È successo così coi neo-truzzi sul finire degli anni ’90, come sta succedendo coi neo-fascisti oggi – e Piero Angela poco fa non l’ha detto perché è un signore, ma se avete ben presente i soggetti sapete quanto i due fenomeni siano quasi esattamente sovrapponibili e ugualmente dipendenti da polveri bianche – ma torniamo all’insediamento di Trump. Sì, certo, i decreti attuativi per compiacere il Ku Klux Klan, la grazia ai terroristi e la revoca di cittadinanze ai disgraziati, l’OMS, gli accordi di Parigi e tutto il resto. Sembra fascismo, quasi nazismo, ma non fatevi trarre in inganno; non è tanto la stupida crudeltà gratuita il dettaglio rivelatore, quanto la particolare frenesia nel manifestarla, e solo chi non ha mai conosciuto un truzzo può non vedere in tale frenesia le evidenti sembianze del cocainomane allo Studio Zeta nel giorno di paga, che spara tutte le cartucce insieme sperando di racimolare figa per inerzia nel resto della settimana.

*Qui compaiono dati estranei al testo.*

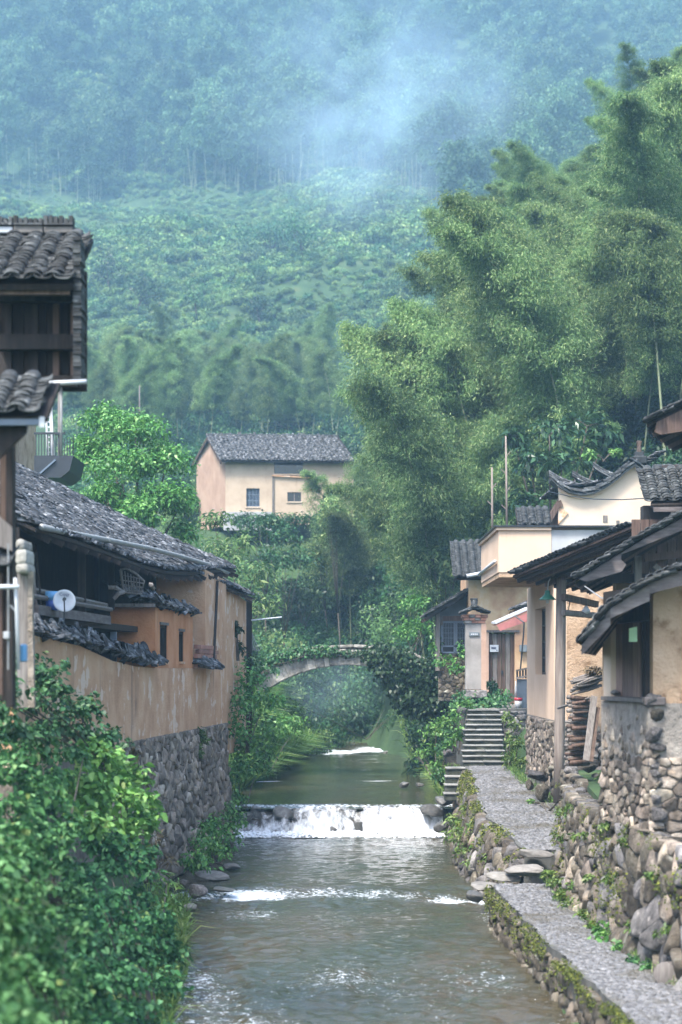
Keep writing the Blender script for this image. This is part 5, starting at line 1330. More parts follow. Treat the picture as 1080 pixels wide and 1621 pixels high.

Al netto delle proposte aberranti è tutto qui, senza macchinosi sotterfugi massonici o complessi meccanismi a cascata, tanto più applicati da una manovalanza di gente che senza un tutorial YouTube non saprebbe avvitare una lampadina. C’è un’ondata di violento desiderio di rivalsa e di ritorno al passato, è più che evidente a Washington come a Busto Arsizio, ma non si parla di QUEL passato. Nessuno degli abbonati alla curva della Lazio reggerebbe il minimo accenno del fascismo vero, proprio come i simil-truzzi dei ’90 abituati allo speed non avrebbero retto la bamba vera che consumavano i loro predecessori. Ogni neo-qualcosa è semplicemente la farsa di ciò che era tragedia, e per quanto Patriota88 e Tricheco74NoEuro si credano eredi di Galeazzo Ciano, rimarranno soltanto un simulacro estetico con gli ormoni cristallizzati. Per tornare al Tycoon, nessuno di quelli che girano col cappellino MAGA collega l’idea della “grandezza americana” a Hoover o Roosevelt, o Jefferson, ma neppure a un altro qualsiasi periodo condiviso: ognuno pensa ai suoi 16 anni e vuole tornare lì, a quando le luci strobo non gli causavano l’emicrania.
Non siete ancora convinti, lo so. Pensate ancora che oggi, un sessantenne che va a Predappio una volta l’anno per sfidare il decadimento delle articolazioni delle braccia, lo faccia perché gliene freghi davvero qualcosa di veder tornare le camicie nere, e non perché la collanina con la croce celtica gli ricorda quando gli tirava ancora il cazzo e faceva le impennate col Garelli. Pensate seriamente che un quarantenne italiano felice per l’elezione di Trump sia uno che vuole la distruzione della democrazia, e non uno che paga le ovvie conseguenze delle droghe economiche e dell’esistenza di Gabry Ponte. Lo so, vi fa troppa paura il “Got mit uns” rievocato da Trump per vedere il “Got mit tunz” che risveglia i veri mostri di questo secolo.
Però state al gioco, smettete per un attimo di dar retta a Gramellini e cambiate prospettiva: lasciate perdere il pagliaccio che balla dietro i Village People e concentratevi su quelli che si esaltano, di qua e di là dall’oceano. Guardate chi sono i più entusiasti tra le persone che conoscete personalmente, e chiedetevi: quanti anni ha? Come si vestiva a 15 anni? Dove andava a ballare? Qual è la probabilità che il varicocele che gli hanno operato l’anno scorso sia causato da anni di cavallo stretto dei Levi’s? E quando tutte le risposte confluiranno inesorabilmente verso la pista del Number One, fatevi la domanda definitiva: chi è il responsabile dell’ascesa di Trump, Italo Balbo o Claudio Cecchetto?